Air India pilot raps about his woes in YouTube video after global fleet of Boeing 787s grounded

CHRIS COOPER
BLOOMBERG NEWS

An Air India Ltd. pilot may not be allowed to return to work after he turned to the Internet to vent his frustrations over lack of work and money since the worldwide fleet of Boeing Co. 787s have been grounded due to battery fires.

The pilot, Anjum Chabra, took the creative route of turning to rap to lament his fate in a YouTube video.

“Ain’t no flight for me here so ain’t no Singapore, ain’t no casino for me so there’s no money no more,” he sang in the video. “What kind of pilot am I, who sits at home most of the time never gets to fly.”

He also complained about money in the song. An Air India spokesman confirmed Chabra was a pilot with the state-run company, but he couldn’t be reached for comments.

According to India’s Civil Aviation Minister Ajit Singh, even after the 787s resume service, Chabra’s return to the cockpit is not guaranteed.

Singh said in an interview he asked the airline’s chairman to take action against him.

But Chabra’s plight is shared by Dreamliner pilots across the global industry since the planes were grounded on Jan. 16. Pilots, who spend weeks training for new aircraft, usually don’t fly more than one type of plane model at the same time to reduce the risk of mistakes in different cockpits. With no end in sight for the planes to resume service, pilots are passing their time practicing in flight simulators and speaking to students.

“When you don’t know when the aircraft will be ready to fly again, you don’t want to cross that bridge of putting them on to another aircraft,” said Peter Harbison, executive chairman at the Sydney-based CAPA Centre for Aviation. “There will be an array of issues in putting them on other planes.”

Experts are investigating the cause of a lithium-ion battery fire on a Japan Airlines Co.-operated Dreamliner in Boston in January, and an emergency landing by a 787 plane flown by All Nippon Airways Co. later that month. The incidents led to their global grounding, the first time in 34 years that an entire airplane model has been pulled from service.

Boeing last month submitted a permanent solution for the battery problem to the U.S. Federal Aviation Administration to get the plane back in service. The proposal will require extensive testing even if approved before regulators end the plane’s grounding, the U.S.’s top aviation official said.

Dreamliner pilots at All Nippon Airways, the biggest operator of 787s, have been visiting schools to talk to pupils about their jobs since their planes have been grounded.
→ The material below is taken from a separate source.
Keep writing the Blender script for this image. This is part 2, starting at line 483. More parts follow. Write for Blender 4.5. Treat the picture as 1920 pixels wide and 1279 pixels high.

They went to Den-En Chofu University near Tokyo last month where they talked to 120 children, mostly six-, seven-and eight-year-olds. Pilots have also been taking training lessons and using the flight simulators in their free time, said Megumi Tezuka, an airline spokeswoman.

ANA, whose 17 787s make up about 7 per cent of its fleet, has cancelled 3,601 flights through the end of May, affecting 167,820 passengers. It has about 200 pilots qualified to fly the Dreamliner, said Ms. Tezuka. The Tokyo-based carrier said in January the grounding of the fleet cut sales by $15 million US that month.

JAL has 130 certified Dreamliner pilots who are observing flights on other planes and doing drills to maintain their skills, said Jian Yang, a spokesman with the carrier. The company, which has seven 787s in its fleet, isn’t training any more pilots, he said.

United Continental Holdings Inc. has about 125 pilots that have completed training for the planes, Christen David, a spokeswoman for the Chicago-based carrier, said in an email. Some of the carrier’s 787 pilots are able to return to the planes they were flying earlier if they were still “current” on those airplanes, said Jay Pierce, chairman of the Continental chapter of the Air Line Pilots Association.

It’s a “huge problem for the airlines that have already taken delivery of those aircraft,” said International Air Transport Association’s chief executive Tony Tyler. “Until the problem has been resolved we won’t see those aircraft operated.”

The airlines most likely don’t have enough spare planes for the 787 pilots to fly even if they were retrained for other models, Mr. Harbison said.

“The pilots are surplus to needs at the moment,” he said. “The gaps have been filled so they aren’t needed.”

Pilots spend two to three months learning to fly 787s, depending on what planes they flew beforehand, Ms. Tezuka said. The airline isn’t considering having the pilots fly other aircraft as it expects the grounding won’t be long-term, she said.

ANA pilots’ salaries are being cut by about 20 per cent, compared with when they were flying, as they lose night time and long distance travel allowances, said Toshikazu Nagasawa, a director at the Air Line Pilots’ Association of Japan, which has about 4,500 pilots as members. JAL pilots are losing about 30 per cent, as they have a different payment structure, he said.

Last week, Japan’s transport ministry said that pilots who are required to take yearly flight tests on their airplanes will not lose their 787 licenses if they can’t be checked due to the grounding of the Dreamliner.

“We are doing all we can to help determine the cause of the problem,” Japan’s transport minister Akihiro Ohta told reporters in Tokyo last week.